Many international aid groups have withdrawn from Afghanistan since the Taliban takeover, leaving the country’s fragile infrastructure to collapse under the pressure.

At border crossings with Iran last summer, aid workers described chaotic and dystopian scenes when families arrived exhausted, hungry, and without money. Many had nowhere to go. Among the deportees are many children separated from their families.

“People were returning with literally nothing,” said Zubair Hakim, a journalist in Kabul. “The Taliban government couldn’t manage this situation and it will be even worse if it happens again.”

Voices of Resistance

Not everyone in Iran accepted the campaign against Afghan refugees.

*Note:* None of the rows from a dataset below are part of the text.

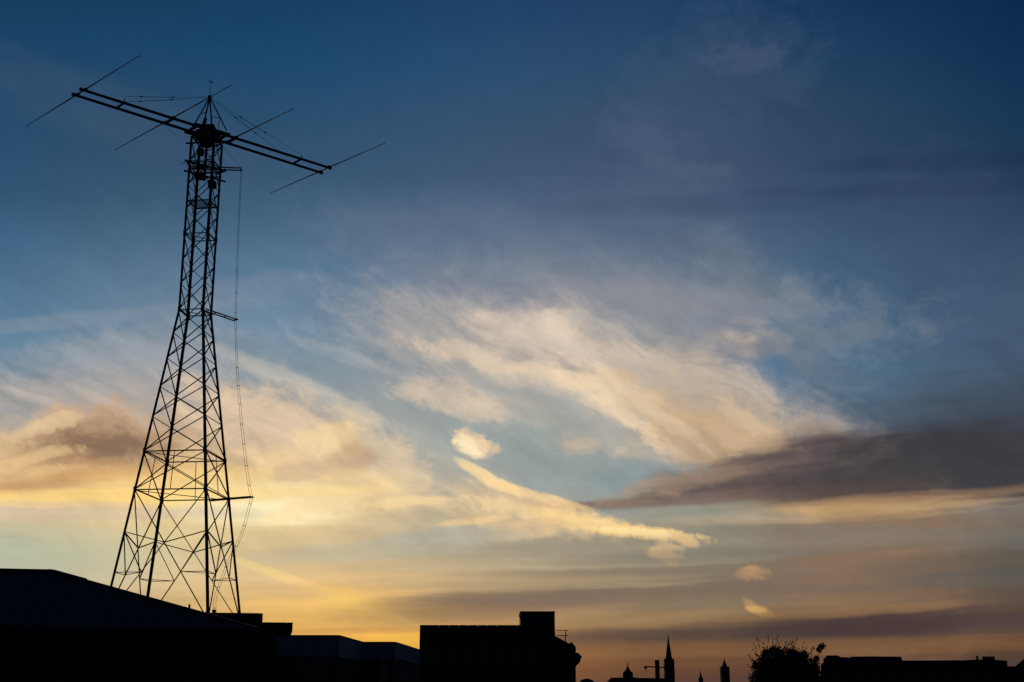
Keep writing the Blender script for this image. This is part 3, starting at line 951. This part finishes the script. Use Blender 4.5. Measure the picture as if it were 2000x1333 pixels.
LV = [z + EYE for z in (45.12, 43.0, 40.9, 38.8, 36.73, 34.5, 32.54, 30.38, 28.45, 26.33, 24.02, 21.61, 18.85, 15.88)]
L3, L4 = 12.71 + EYE, 9.72 + EYE
IN = {f: None for f in FACES}


def fn(f, i, z, off=0.):                        # a leg node on face f, set a little inside that face
    k = f[i]; p = node(k, z)
    nrm = {'AC': V, 'BD': -V, 'AB': U, 'CD': -U}[f]
    al = {'AC': U, 'BD': U, 'AB': V, 'CD': V}[f] * (1 if i == 0 else -1)
    return p + nrm * (.03 + off) + al * .06


for i in range(len(LV) - 1):
    w = .062 if LV[i] > KZ + .1 else .075
    for f in FACES:
        brace(fn(f, 0, LV[i] - .06), fn(f, 1, LV[i + 1] + .06), w)
        brace(fn(f, 1, LV[i] - .06, .05), fn(f, 0, LV[i + 1] + .06, .05), w)
for z, w in ((45.12, .12), (43.0, .07), (36.73, .08), (30.38, .09), (18.85, .10), (15.88, .10)):
    z += EYE
    for f in FACES:
        brace(fn(f, 0, z, .09), fn(f, 1, z, .09), w, 'ring_beam')
    if z - EYE < 40:
        brace(node('A', z - .06), node('D', z - .06), .06, 'plan_brace')
for f in FACES:                                 # thin hangers between the two lower rings
    m0 = (fn(f, 0, 18.85 + EYE) + fn(f, 1, 18.85 + EYE)) / 2
    m1 = (fn(f, 0, 15.88 + EYE) + fn(f, 1, 15.88 + EYE)) / 2
    brace(m0, m1, .05, 'hanger')
zt2, zf = 15.88 + EYE, FZ + .1
sub = {}
for f in FACES:                                 # the big crossed panel above the feet
    P0, P1, Q0, Q1 = fn(f, 0, zt2), fn(f, 1, zt2), fn(f, 0, zf), fn(f, 1, zf)
    off = {'AC': V, 'BD': -V, 'AB': U, 'CD': -U}[f] * .06
    brace(P0, Q1, .075); brace(P1 + off, Q0 + off, .075)
    s2, sf = side(zt2), side(zf)
    t = s2 / (s2 + sf)
    X = P0.lerp(Q1, t)
    for i in (0, 1):
        brace(fn(f, i, L3), X + off * .5, .085, 'strut')
        h = (zt2 - L4) / (zt2 - zf)
        d = (P1 if i == 0 else P0).lerp(Q0 if i == 0 else Q1, h) + (off if i == 0 else off * 0)
        sub[(f, f[i])] = d
        brace(fn(f, i, L3), d, .075, 'strut')
        brace(fn(f, i, L4), d, .06, 'strut')
for k in 'ABCD':
    fs = [f for f in FACES if k in f]
    brace(sub[(fs[0], k)], sub[(fs[1], k)], .05, 'strut')

# outrigger arms for the feed line
def arm(p, q_, z0, z1, gap=.45):
    a, b = atz(*p, z0), atz(*q_, z1)
    d = (b - a).normalized(); n = Vector((-d.y, d.x, 0)).normalized() * gap / 2
    m = MB()
    m.bar(a + n, b + n, .07, .09); m.bar(a - n, b - n, .07, .09)
    m.bar(b + n * 1.2, b - n * 1.2, .09, .1)
    for t in (.33, .66):
        c = a.lerp(b, t); m.bar(c + n, c - n, .05, .05)
    m.build('outrigger_arm', 'steel', tw)
    return b


T1 = arm((374, 327), (471, 331), 42.55 + EYE, 42.55 + EYE, .5)
T2 = arm((399, 605), (460, 625.5), KZ - .05, KZ - .05)
T3 = arm((407, 978), (491, 971), 15.3 + EYE, 15.3 + EYE, .4)
MB().tube([node('D', TZ - .1), T1], .012, 5).build('arm_stay', 'wire', tw)

# platforms
def deck(name, z, hx, hy, nsl, rail=False, cx=0, cy=0):
    c = Vector((TX, TY, z)) + U * cx + V * cy
    m = MB()
    for s_ in (-1, 1):
        m.bar(c - U * hx + V * hy * s_, c + U * hx + V * hy * s_, .07, .09)
        m.bar(c - V * (hy - .05) + U * hx * s_, c + V * (hy - .05) + U * hx * s_, .07, .085)
    fr = m.build(name, 'deck', tw)
    for k in range(nsl):
        y = -hy + .12 + (2 * hy - .24) * k / (nsl - 1)
        hidden_child(fr, MB().bar(c - U * (hx - .05) + V * y + Vector((0, 0, .03)), c + U * (hx - .05) + V * y + Vector((0, 0, .03)), .06, .03), 'deck_slat', 'deck')
    return fr


deck('service_platform', 42.75 + EYE, 1.15, 1.15, 7)
deck('rest_platform', 39.55 + EYE, .9, .9, 9)
m = MB()
for z, k, l in ((42.0, 'A', 'D'), (44.5, 'A', 'C'), (42.9, 'A', 'D')):
    a, b = node(k, z + EYE), node(l, z + EYE); d = (b - a).normalized()
    MB().bar(a - d * .35, b + d * .4, .10, .12).build('platform_beam', 'steel', tw)
for k, l in (('A', 'C'), ('B', 'D'), ('A', 'B'), ('C', 'D')):
    a, b = node(k, 42.3 + EYE), node(l, 42.3 + EYE)
    MB().bar(a, b, .07, .1).build('platform_beam', 'steel', tw)
MB().box(Vector((TX + .75, TY - .3, 41.1 + EYE)), (.6, .55, .5)).build('junction_box', 'sheet', tw)
MB().box(Vector((TX - .55, TY + .5, 42.1 + EYE)), (.7, .5, .35)).build('winch_box', 'sheet', tw)
MB().box(Vector((TX - .62, TY + .62, 44.35 + EYE)), (.5, .45, .5)).build('gear_box', 'sheet', tw)
# ------------------------------------------------------------------ rotating beam antenna
BZ = 46.0 + EYE
ya = thing('beam_antenna', (TX, TY, TZ), 'huge rotating beam antenna with twin boom and four long rods atop the tower', 'antenna')
b1 = [atz(158, 174.8, BZ), atz(644.8, 328.8, BZ)]
b2_ = [atz(142.8, 184.8, BZ), atz(628, 338, BZ)]
for b in (b1, b2_):
    bo = MB().tube([b[0], b[0].lerp(b[1], .5), b[1]], [.11, .125, .11], 10).build('boom', 'boom', ya)
    for e in b:
        d = (b[1] - b[0]).normalized()
        hidden_child(bo, MB().tube([e - d * .09, e + d * .09], .14, 10), 'end_clamp', 'boom')
for p, q_ in (((50.8, 250), (273.2, 112)), ((224.8, 296), (452, 170)), ((350.5, 325), (574.8, 215.2)), ((527, 380.8), (752, 282.8))):
    up = Vector((0, 0, .14))
    P, Q = atz(*p, BZ) + up, atz(*q_, BZ) + up
    pts = [P, P.lerp(Q, .17), P.lerp(Q, .19), P.lerp(Q, .36), P.lerp(Q, .38), P.lerp(Q, .62), P.lerp(Q, .64), P.lerp(Q, .81), P.lerp(Q, .83), Q]
    el = MB().tube(pts, [.028, .032, .042, .046, .056, .056, .046, .042, .032, .028], 8).build('element_rod', 'boom', ya)
    for b in (b1, b2_):
        # clamp where the rod crosses the boom
        d, e = (b[1] - b[0]), (Q - P)
        den = d.x * e.y - d.y * e.x
        t = ((P.x - b[0].x) * e.y - (P.y - b[0].y) * e.x) / den
        t = min(max(t, .004), .996)
        c = b[0] + d * t
        hidden_child(el, MB().box(c + Vector((0, 0, .08)), (.26, .26, .2)), 'clamp', 'boom')
for f in (.155, .341, .59, .87):
    MB().bar(b1[0].lerp(b1[1], f), b2_[0].lerp(b2_[1], f), .13, .13).build('crossbar', 'boom', ya)
for f in (.155, .87):
    e = b1[0].lerp(b1[1], f); MB().tube([e - Vector((0, 0, .1)), e + Vector((0, 0, .35))], .05, 6).build('stay_post', 'boom', ya)
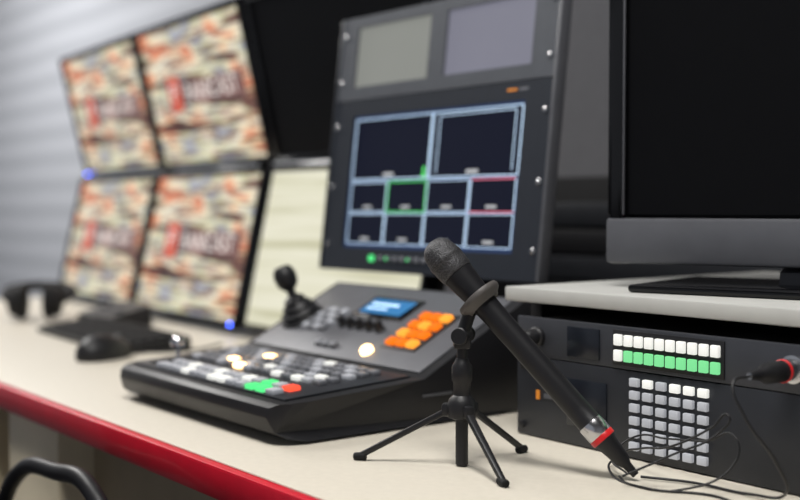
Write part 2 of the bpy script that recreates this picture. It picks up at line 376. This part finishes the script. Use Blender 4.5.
boxes('small_display',[((0.045,0.002,0.032),(rx(-0.795),-0.0005,0.0215),0.0005,0)],[M['lcddark']],tu)
lathe('xlr_socket',[(0.0125,0),(0.0125,0.003),(0.010,0.0035)],(rx(-0.549),0,0.0215),(0,-1,0),M['silver'],tu)

# ---------------- plug + cables ----------------
pl=empty('xlr_cable',(-0.549,RB-0.0035,DZ+0.111))
lathe('plug',[(0.0095,0,0),(0.0095,0.012,0),(0.0102,0.0125,1),(0.0102,0.0145,1),(0.0095,0.015,2),(0.0088,0.038,2),(0.006,0.042,2),(0.0042,0.054,2),(0.003,0.062,2)],(0,0,0),(0,-1,0),[M['silver'],M['redring'],M['black']],pl)
tube('cord',[(0,-0.06,0),(-0.004,-0.078,-0.004),(0.008,-0.08,-0.03),(0.022,-0.055,-0.07),(0.018,-0.035,-0.100),(-0.02,-0.03,-0.1085),(-0.075,-0.035,-0.1085),(-0.120,-0.055,-0.1085)],0.0013,M['black'],pl)

wire=empty('thin_wire_loop',(-0.66,0.80,DZ))
tube('wire_a',[(0.0,-0.03,0.010),(0.03,0.0,0.03),(0.068,0.02,0.055),(0.075,0.022,0.070),(0.06,0.02,0.058),(0.02,0.015,0.035),(-0.03,0.03,0.022),(-0.06,0.035,0.010),(-0.04,0.0,0.002),(0.02,-0.02,0.0015),(0.07,0.005,0.0015),(0.10,0.0,0.0015)],0.0011,M['black'],wire)
tube('wire_b',[(-0.02,0.0,0.004),(-0.055,0.02,0.012),(-0.05,0.045,0.028),(-0.01,0.045,0.033),(0.04,0.04,0.040),(0.072,0.035,0.050),(0.078,0.03,0.03),(0.04,-0.01,0.0015),(0.0,-0.02,0.0015),(-0.025,-0.005,0.0015)],0.0010,M['black'],wire)

# ---------------- microphone ----------------
T=Vector((-0.675,0.794,DZ+0.014)); Hd=Vector((-0.8325,0.705,DZ+0.203)); ax=(Hd-T).normalized()
mic=empty('handheld_microphone',T)
prof=[(0.0035,-0.012,0),(0.0045,0,0),(0.0075,0.006,0),(0.0100,0.026,0),(0.0118,0.030,0),(0.0118,0.0305,1),(0.0124,0.031,1),(0.0124,0.0355,1),(0.0121,0.036,2),(0.0124,0.0365,2),(0.0124,0.050,2),(0.0118,0.051,0),
 (0.0116,0.07,0),(0.0116,0.15,0),(0.0122,0.19,0),(0.0135,0.215,0),(0.0155,0.236,0),(0.0160,0.240,0)]
lathe('body',prof,(0,0,0),ax,[M['black'],M['redring'],M['silver']],mic,56)
gp=[(0.0160,0.2405),(0.0172,0.243),(0.0176,0.25),(0.0178,0.2565),(0.0182,0.257),(0.0182,0.2605),(0.0176,0.261)]
for k in range(1,10):
    t=k/9*math.pi/2; gp.append((0.0172*math.cos(t)**0.75 if k<9 else 0,0.263+0.0185*math.sin(t)))
lathe('grille',gp,(0,0,0),ax,M['grille'],mic,56)

# ---------------- tripod ----------------
tc=Vector((-0.812,0.711,DZ)); tp=empty('mic_tripod',tc)
rod('centre_tube',(0,0,0.001),(0,0,0.075),0.0062,0.0062,M['black'],tp)
lathe('hub',[(0.008,0.046),(0.0135,0.048),(0.0145,0.052),(0.0145,0.060),(0.0125,0.066),(0.0085,0.070),(0.0085,0.082),(0.0100,0.084),(0.0100,0.098),(0.0075,0.102),(0.0060,0.106)],(0,0,0),(0,0,1),M['black'],tp)
rod('upper_post',(0,0,0.10),(0,0,0.128),0.005,0.005,M['black'],tp)
box('yoke_base',(0.017,0.014,0.014),(0,0,0.122),M['black'],tp,bevel=0.003,rot=(0,0,52))
for k,(ang,R) in enumerate([(52+166,0.104),(52+292,0.088),(52+42,0.088)]):
    dx,dy=math.cos(D(ang)),math.sin(D(ang))
    root=Vector((dx*0.011,dy*0.011,0.056)); foot=Vector((dx*R,dy*R,0.0045))
    d=foot-root; L=d.length
    bm=bmesh.new(); addbox(bm,(L,0.0085,0.0060),(L/2,0,0),0.002)
    for v in bm.verts:
        f=1-0.35*v.co.x/L; v.co.y*=f
    o=fin(bm,'leg_%d'%k,M['black'],tp,smooth=True); o.rotation_mode='QUATERNION'
    o.rotation_quaternion=d.to_track_quat('X','Z'); o.location=root
    box('leg_joint_%d'%k,(0.014,0.010,0.013),(dx*0.013,dy*0.013,0.055),M['black'],tp,bevel=0.003,rot=(0,0,ang))
    rod('foot_%d'%k,foot-Vector((dx*.007,dy*.007,0.0)),foot+Vector((dx*.006,dy*.006,-0.0008)),0.0044,0.0038,M['blackmat'],tp)
C=T+ax*0.2065-tc
lathe('clip_ring',[(0.0138,-0.006),(0.0165,-0.007),(0.0185,-0.004),(0.0225,-0.001),(0.0235,0.002),(0.0225,0.005),(0.0185,0.006),(0.0150,0.006)],C,ax,M['clip'],tp,48)
side=ax.cross(Vector((0,0,1))).normalized()
dn=side.cross(ax).normalized()
if dn.z>0: dn=-dn
rod('clip_stem',C+dn*0.014,Vector((0,0,0.128)),0.0065,0.0065,M['black'],tp)
rod('hinge_bolt',Vector((0,0,0.128))-side*0.010,Vector((0,0,0.128))+side*0.010,0.0085,0.0085,M['black'],tp)
lathe('wing_nut',[(0.004,0.010),(0.008,0.011),(0.008,0.017),(0.005,0.018)],Vector((0,0,0.128)),side*1,M['blackmat'],tp)
tube('clip_spring_wire',[C+dn*0.016+side*0.006,C+dn*0.022+side*0.018,Vector((0,0,0.135))+side*0.022,Vector((0,0,0.12))+side*0.012],0.0007,M['silver'],tp)

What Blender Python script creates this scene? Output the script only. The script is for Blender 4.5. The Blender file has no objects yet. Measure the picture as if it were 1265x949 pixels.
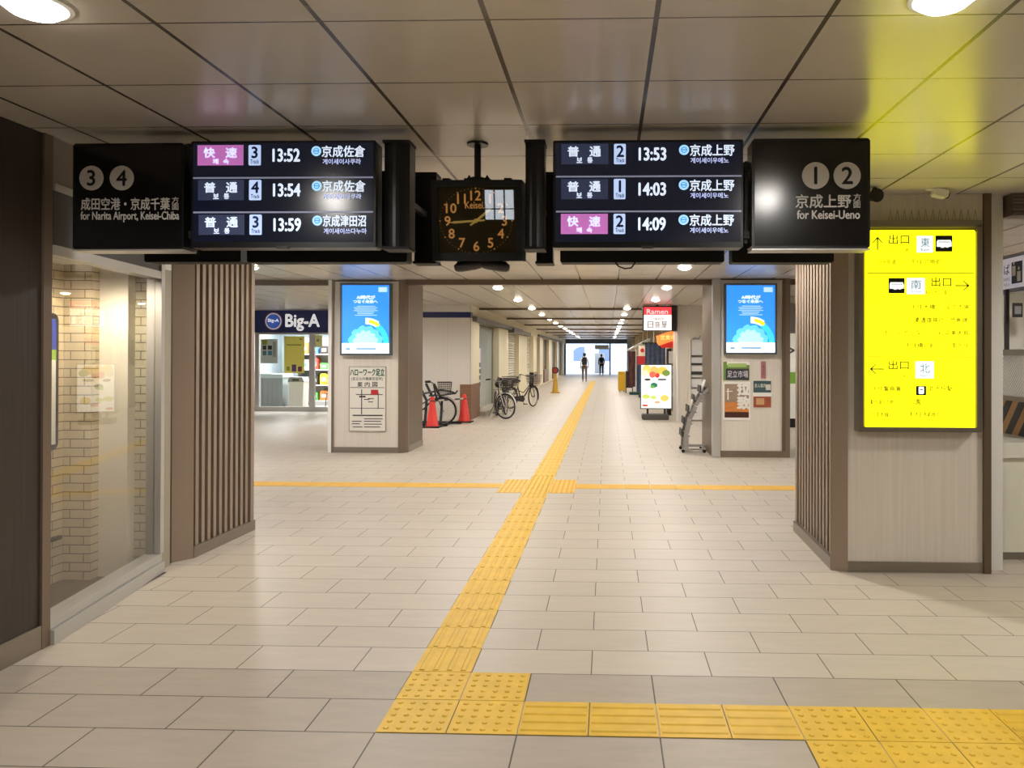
import bpy, math, random
from mathutils import Matrix, Vector
random.seed(7)
scene = bpy.context.scene
COL = scene.collection
PI = math.pi

# ------------------------------------------------------------------ camera
F_PX, PPX, PPY = 914.07, 722.9, 433.9
YAW, PITCH, ROLL = -0.0298, 0.0043, 0.0028
CAM = Vector((0.9754, -3.0986, 1.5981))
cd = bpy.data.cameras.new('camera')
cam = bpy.data.objects.new('camera', cd)
COL.objects.link(cam)
d_ = Vector((math.sin(YAW)*math.cos(PITCH), math.cos(YAW)*math.cos(PITCH), math.sin(PITCH)))
r_ = Vector((math.cos(YAW), -math.sin(YAW), 0)); u_ = r_.cross(d_)
r2 = r_*math.cos(ROLL)+u_*math.sin(ROLL); u2 = -r_*math.sin(ROLL)+u_*math.cos(ROLL)
cam.matrix_world = Matrix(((r2.x, u2.x, -d_.x, CAM.x), (r2.y, u2.y, -d_.y, CAM.y), (r2.z, u2.z, -d_.z, CAM.z), (0, 0, 0, 1)))
cd.sensor_fit = 'HORIZONTAL'; cd.sensor_width = 36.0
cd.lens = F_PX/1265*36.0
cd.shift_x = -(PPX-632.5)/1265
cd.shift_y = -(474.5-PPY)/1265
cd.clip_start = 0.05; cd.clip_end = 300
scene.camera = cam

# ------------------------------------------------------------------ view, world
scene.view_settings.view_transform = 'Standard'
scene.view_settings.look = 'None'
scene.view_settings.exposure = 0.0
scene.view_settings.gamma = 1.0
scene.view_settings.use_curve_mapping = False
scene.cycles.max_bounces = 8
scene.cycles.transparent_max_bounces = 12
scene.cycles.sample_clamp_indirect = 6.0
scene.cycles.caustics_reflective = False
scene.cycles.caustics_refractive = False
HALL_W = 130.0       # each hall downlight
BACK_W = 64.0      # unseen fill downlights added behind the viewer
NEAR_W = 92.0       # the two downlights over the near paving
CORR_W = 104.0       # each corridor downlight
SHOP_W = 52.0       # lost-property showcase downlight
STORE_W = 110.0      # supermarket tubes
WORLD = 4.0
w = bpy.data.worlds.new('sky'); scene.world = w; w.use_nodes = True
nt = w.node_tree; bg = nt.nodes['Background']
sk = nt.nodes.new('ShaderNodeTexSky'); sk.sky_type = 'HOSEK_WILKIE'; sk.turbidity = 4
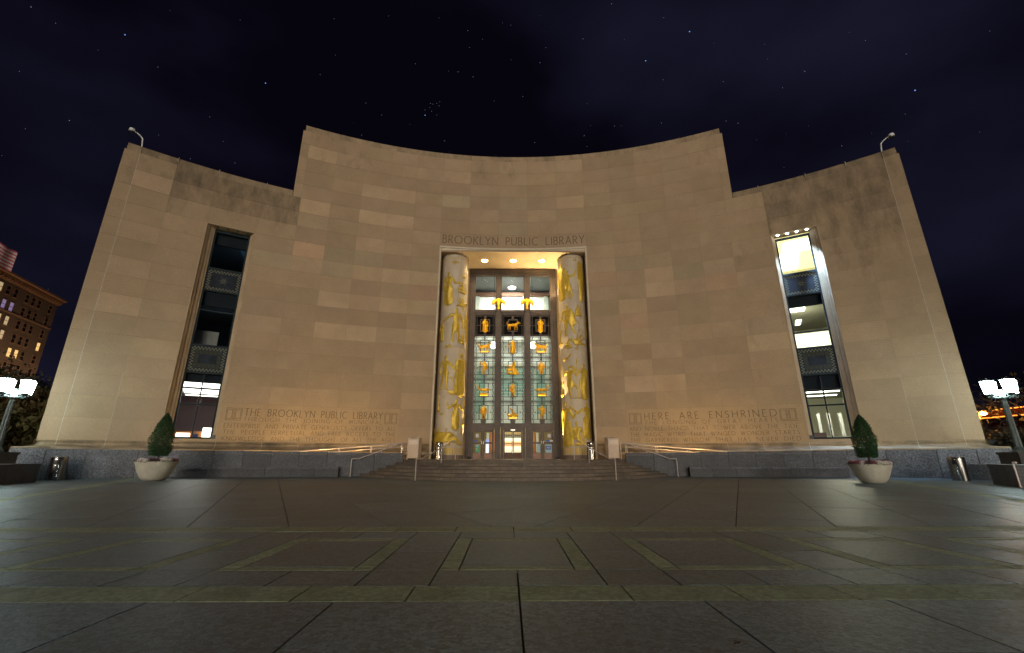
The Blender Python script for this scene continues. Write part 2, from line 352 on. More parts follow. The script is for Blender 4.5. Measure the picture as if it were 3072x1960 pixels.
# flared limestone base course above the granite, in stones
for s in (-1, 1):
    eb = [8.9, 12.1, 15.2, 18.35, 21.5, 24.6, 28.3, 32.5, 35.85, 38.7, TH_W + .9]
    for i in range(len(eb) - 1):
        a, b = eb[i], eb[i+1]
        z = 1.20 + .17 * (a - 9) / 30
        prof = [(RW + .1, 1.775), (34.955, 1.775), (34.945, 1.73), (34.97, 1.705), (34.93, 1.68), (34.965, 1.655), (34.96, 1.60)]
        for k in range(7):
            u = k / 6; prof.append((34.96 - 1.0 * (1 - cos(u * pi / 2)) , 1.60 - (.60 - z + .98) * 0 - (1.60 - z - .07) * sin(u * pi / 2)))
        prof += [(33.93, z + .04), (33.93, z - .10), (RW + .1, z - .10)]
        if i == len(eb) - 2:
            # last stone turns the corner: the same flare runs along its end
            n = 10; mb = MB(); m = len(prof); vs = []; fs = []
            for j in range(n + 1):
                for (R, zz) in prof:
                    fl = (34.96 - R) / 1.0 if R < 34.96 else 0
                    te = TH_W + .95 * max(0, fl)
                    t = a + (te - a) * j / n
                    vs.append(P(s * t, R, zz))
            for j in range(n):
                for k in range(m): 
                    q = (j*m+k, (j+1)*m+k, (j+1)*m+(k+1)%m, j*m+(k+1)%m); fs.append(q)
            fs.append(tuple(range(m))); fs.append(tuple(n*m+k for k in range(m))[::-1])
            mb.add(vs, fs)
            # flare running back along the end wall
            v2 = []; fx = [(TH_W + .95 * (max(0, (34.96 - R)) if R < 34.96 else 0), zz) for (R, zz) in prof[:-2]]
            mm = len(fx)
            for RR in (34.5, 50.0):
                for (t, zz) in fx: v2.append(P(s * t, RR, zz))
            f2 = [(k, k+1, mm+k+1, mm+k) for k in range(mm - 1)]
            mb.add(v2, f2)
        else:
            mb = MB(); sweep(mb, prof, (s*a + s*.015), (s*b - s*.015), 1.2)
        mb.build('base_course_stone', limed, LIB)
        if i in (1, 3, 4, 5, 7, 8):
            mb = MB(); t = s * b
            pr2 = [(R - .006, zz) for (R, zz) in prof[1:-2]]
            sweep(mb, pr2 + [(RW, z), (RW, 1.77)], t - .018, t + .018); mb.build('mortar_seam', mortarw, LIB)
    # granite plinth of the wing end
    pl = [30.2, 33.4, 36.6, 38.9, TH_W + 1.0]
    for i in range(len(pl) - 1):
        a, b = pl[i], pl[i+1]; z = 1.20 + .17 * (a - 9) / 30 - .02
        t0, t1 = (a + .02, b - .02) if s == 1 else (-b + .02, -a - .02)
        mb = MB(); arcbox(mb, t0, t1, 33.86, 36.0, 0, z); mb.build('plinth_stone', gran, LIB, color=(random.uniform(1.25, 1.6),) * 3 + (1,))
    mb = MB(); a, b = (TH_W, TH_W + .98) if s == 1 else (-TH_W - .98, -TH_W); arcbox(mb, a, b, 36, 50, 0, 1.3); mb.build('plinth_stone', gran, LIB)
    # low course at its foot near the litter bin
    mb = MB(); a, b = (37.6, TH_W + 1.3) if s == 1 else (-TH_W - 1.3, -37.6); arcbox(mb, a, b, 33.2, 33.85, 0, .66); mb.build('plinth_step', gran, LIB, color=(.85, .85, .85, 1))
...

After last summer’s war, more than 1,300 Iranian and Afghan activists, filmmakers, and writers signed an open letter condemning Iran’s treatment of Afghans. Among the signatories were prominent figures from Iran’s cultural scene, including the actress Taraneh Alidoosti and filmmaker Leili Farhadpour.

The letter states that the injustices faced by Afghan refugees and other marginalized groups contradict every basic principle of humanity and freedom — and must end immediately.

Whether these voices will be heard is another question, especially since the eruption of the new war, with the potential for new scapegoats.

For my cousin who used to live in Tehran, the future remains uncertain. His internet connection might disappear again at any moment. So might his ability to stay in the country.

“I escaped one war,” Ahmad says quietly. “Now I’m living through another one.”